On Apr 20 2006 16:57, linux-os (Dick Johnson) wrote:
>On Thu, 20 Apr 2006, Michael Monnerie wrote:
>
>> When you google for such messages, you can find a lot of people asking,
>> but nobody seems to have an answer. That's why I ask this list, where
>> the Godfathers Of Linux reside, and maybe someone hears my prayer and
>> could explain us sheep what you should do in such a case. Increase the
>> HZ from 250 to 1000, or decrease to 100? Or maybe setting the
>> preemption model from server to voluntary or preemptible? Or is that
>> whining to be ignored, and if yes, what is this message for at all?
>>
>> Please give us wisdom, and we will spread your word. Amen.
>>
>> Answers please per PM, I'm not on this list.
>
>If you are losing interrupts at 256 Hz, you have either/or:
>(1) Some very BAD driver that is disabling interrupts for way too long.

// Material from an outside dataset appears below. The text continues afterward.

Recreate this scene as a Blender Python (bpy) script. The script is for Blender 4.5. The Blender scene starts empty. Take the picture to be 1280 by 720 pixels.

>(2) Some very slow CPU (like 40 Mhz) that is being overwhelmed by a lot of
>network interrupt activity.
On Apr 20 2006 17:03, Lee Revell wrote:
>Date: Thu, 20 Apr 2006 17:03:02 -0400
>Changing the preemption model to voluntary or full preemption could
>certainly help. What app is using the RTC, mplayer?
I see this message too. (And I've got some more details).
Whenever I switch from console to X, I get that message. I presume it is
due the binary nvidia blob I have loaded, because when switching to X,
even the sound gets distorted for a microsecond (the well-known the
soundcard replays the sound buffer - no new data transferred to it).
Yeah, looks like something's keeping IRQ disabled for quite a while.
(My normal freq is 100 Hz + no preemption, if that makes any difference.)
I have not yet seen this on the free nv driver for Xorg or the (free)
ati/Xorg. Same configuration (100 Hz, no preempt), though!
Does not really matter what userspace app is running. If it's mplayer the
message is "rtc: lost some interrupts at 1024Hz.", and if it's VMware it's
whatever the Guest OS requires, mostly 2000 or 200 Hz.